--- DATA SEGMENT ---
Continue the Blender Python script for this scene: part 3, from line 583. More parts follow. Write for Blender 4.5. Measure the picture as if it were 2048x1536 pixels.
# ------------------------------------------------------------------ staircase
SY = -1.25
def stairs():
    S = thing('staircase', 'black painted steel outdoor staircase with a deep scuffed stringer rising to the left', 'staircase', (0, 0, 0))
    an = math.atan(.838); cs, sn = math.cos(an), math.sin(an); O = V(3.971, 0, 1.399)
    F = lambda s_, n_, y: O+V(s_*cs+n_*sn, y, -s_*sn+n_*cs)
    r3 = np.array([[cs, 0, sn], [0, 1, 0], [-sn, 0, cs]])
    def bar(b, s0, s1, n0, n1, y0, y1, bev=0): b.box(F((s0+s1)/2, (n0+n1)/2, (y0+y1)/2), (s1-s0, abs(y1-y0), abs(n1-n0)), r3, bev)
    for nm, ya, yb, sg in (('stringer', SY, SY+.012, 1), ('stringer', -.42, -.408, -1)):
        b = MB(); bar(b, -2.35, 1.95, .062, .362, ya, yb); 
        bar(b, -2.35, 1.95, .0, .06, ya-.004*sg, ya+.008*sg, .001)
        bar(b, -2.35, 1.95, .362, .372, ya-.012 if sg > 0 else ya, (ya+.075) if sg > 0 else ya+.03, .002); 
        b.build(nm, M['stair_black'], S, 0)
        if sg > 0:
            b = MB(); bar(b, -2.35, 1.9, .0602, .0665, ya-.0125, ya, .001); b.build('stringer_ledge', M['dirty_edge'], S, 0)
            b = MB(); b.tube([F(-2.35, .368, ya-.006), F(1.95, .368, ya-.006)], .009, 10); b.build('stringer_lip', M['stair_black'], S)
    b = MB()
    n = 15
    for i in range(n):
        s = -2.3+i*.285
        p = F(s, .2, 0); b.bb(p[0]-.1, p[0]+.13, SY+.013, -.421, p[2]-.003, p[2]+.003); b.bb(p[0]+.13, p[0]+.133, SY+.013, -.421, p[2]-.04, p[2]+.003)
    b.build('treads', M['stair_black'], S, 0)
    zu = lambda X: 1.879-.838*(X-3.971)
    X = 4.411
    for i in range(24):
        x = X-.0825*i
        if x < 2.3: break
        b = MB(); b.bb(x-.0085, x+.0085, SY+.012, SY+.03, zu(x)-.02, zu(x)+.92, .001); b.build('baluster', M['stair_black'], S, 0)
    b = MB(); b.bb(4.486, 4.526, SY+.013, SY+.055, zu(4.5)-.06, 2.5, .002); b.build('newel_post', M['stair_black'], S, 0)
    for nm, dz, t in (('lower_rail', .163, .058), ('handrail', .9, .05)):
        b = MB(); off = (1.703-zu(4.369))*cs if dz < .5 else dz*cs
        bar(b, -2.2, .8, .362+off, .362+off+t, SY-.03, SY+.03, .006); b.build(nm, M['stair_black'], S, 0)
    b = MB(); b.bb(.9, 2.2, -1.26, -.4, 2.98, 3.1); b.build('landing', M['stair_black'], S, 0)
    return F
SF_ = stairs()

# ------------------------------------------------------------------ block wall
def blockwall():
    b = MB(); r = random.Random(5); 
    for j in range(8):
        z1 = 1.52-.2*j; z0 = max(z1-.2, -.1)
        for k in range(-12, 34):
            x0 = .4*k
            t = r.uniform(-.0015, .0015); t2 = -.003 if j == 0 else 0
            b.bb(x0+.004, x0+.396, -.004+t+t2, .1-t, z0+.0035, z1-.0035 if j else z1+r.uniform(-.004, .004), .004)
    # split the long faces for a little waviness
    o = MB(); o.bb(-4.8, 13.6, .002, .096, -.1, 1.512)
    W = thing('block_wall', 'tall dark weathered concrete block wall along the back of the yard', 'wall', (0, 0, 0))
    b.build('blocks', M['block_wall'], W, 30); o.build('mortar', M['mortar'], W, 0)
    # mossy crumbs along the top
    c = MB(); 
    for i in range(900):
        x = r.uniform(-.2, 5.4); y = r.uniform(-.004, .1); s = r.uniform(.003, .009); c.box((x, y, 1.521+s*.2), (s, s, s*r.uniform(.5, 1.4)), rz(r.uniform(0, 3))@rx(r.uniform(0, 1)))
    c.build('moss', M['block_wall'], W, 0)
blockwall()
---
Extract all of the data exactly as written.

# RESULT OF THIS EXERCISE:
Continue the Blender Python script for this scene: part 3, from line 583. More parts follow. Write for Blender 4.5. Measure the picture as if it were 2048x1536 pixels.
# ------------------------------------------------------------------ staircase
SY = -1.25
def stairs():
    S = thing('staircase', 'black painted steel outdoor staircase with a deep scuffed stringer rising to the left', 'staircase', (0, 0, 0))
    an = math.atan(.838); cs, sn = math.cos(an), math.sin(an); O = V(3.971, 0, 1.399)
    F = lambda s_, n_, y: O+V(s_*cs+n_*sn, y, -s_*sn+n_*cs)
    r3 = np.array([[cs, 0, sn], [0, 1, 0], [-sn, 0, cs]])
    def bar(b, s0, s1, n0, n1, y0, y1, bev=0): b.box(F((s0+s1)/2, (n0+n1)/2, (y0+y1)/2), (s1-s0, abs(y1-y0), abs(n1-n0)), r3, bev)
    for nm, ya, yb, sg in (('stringer', SY, SY+.012, 1), ('stringer', -.42, -.408, -1)):
        b = MB(); bar(b, -2.35, 1.95, .062, .362, ya, yb); 
        bar(b, -2.35, 1.95, .0, .06, ya-.004*sg, ya+.008*sg, .001)
        bar(b, -2.35, 1.95, .362, .372, ya-.012 if sg > 0 else ya, (ya+.075) if sg > 0 else ya+.03, .002); 
        b.build(nm, M['stair_black'], S, 0)
        if sg > 0:
            b = MB(); bar(b, -2.35, 1.9, .0602, .0665, ya-.0125, ya, .001); b.build('stringer_ledge', M['dirty_edge'], S, 0)
            b = MB(); b.tube([F(-2.35, .368, ya-.006), F(1.95, .368, ya-.006)], .009, 10); b.build('stringer_lip', M['stair_black'], S)
    b = MB()
    n = 15
    for i in range(n):
        s = -2.3+i*.285
        p = F(s, .2, 0); b.bb(p[0]-.1, p[0]+.13, SY+.013, -.421, p[2]-.003, p[2]+.003); b.bb(p[0]+.13, p[0]+.133, SY+.013, -.421, p[2]-.04, p[2]+.003)
    b.build('treads', M['stair_black'], S, 0)
    zu = lambda X: 1.879-.838*(X-3.971)
    X = 4.411
    for i in range(24):
        x = X-.0825*i
        if x < 2.3: break
        b = MB(); b.bb(x-.0085, x+.0085, SY+.012, SY+.03, zu(x)-.02, zu(x)+.92, .001); b.build('baluster', M['stair_black'], S, 0)
    b = MB(); b.bb(4.486, 4.526, SY+.013, SY+.055, zu(4.5)-.06, 2.5, .002); b.build('newel_post', M['stair_black'], S, 0)
    for nm, dz, t in (('lower_rail', .163, .058), ('handrail', .9, .05)):
        b = MB(); off = (1.703-zu(4.369))*cs if dz < .5 else dz*cs
        bar(b, -2.2, .8, .362+off, .362+off+t, SY-.03, SY+.03, .006); b.build(nm, M['stair_black'], S, 0)
    b = MB(); b.bb(.9, 2.2, -1.26, -.4, 2.98, 3.1); b.build('landing', M['stair_black'], S, 0)
    return F
SF_ = stairs()

# ------------------------------------------------------------------ block wall
def blockwall():
    b = MB(); r = random.Random(5); 
    for j in range(8):
        z1 = 1.52-.2*j; z0 = max(z1-.2, -.1)
        for k in range(-12, 34):
            x0 = .4*k
            t = r.uniform(-.0015, .0015); t2 = -.003 if j == 0 else 0
            b.bb(x0+.004, x0+.396, -.004+t+t2, .1-t, z0+.0035, z1-.0035 if j else z1+r.uniform(-.004, .004), .004)
    # split the long faces for a little waviness
    o = MB(); o.bb(-4.8, 13.6, .002, .096, -.1, 1.512)
    W = thing('block_wall', 'tall dark weathered concrete block wall along the back of the yard', 'wall', (0, 0, 0))
    b.build('blocks', M['block_wall'], W, 30); o.build('mortar', M['mortar'], W, 0)
    # mossy crumbs along the top
    c = MB(); 
    for i in range(900):
        x = r.uniform(-.2, 5.4); y = r.uniform(-.004, .1); s = r.uniform(.003, .009); c.box((x, y, 1.521+s*.2), (s, s, s*r.uniform(.5, 1.4)), rz(r.uniform(0, 3))@rx(r.uniform(0, 1)))
    c.build('moss', M['block_wall'], W, 0)
blockwall()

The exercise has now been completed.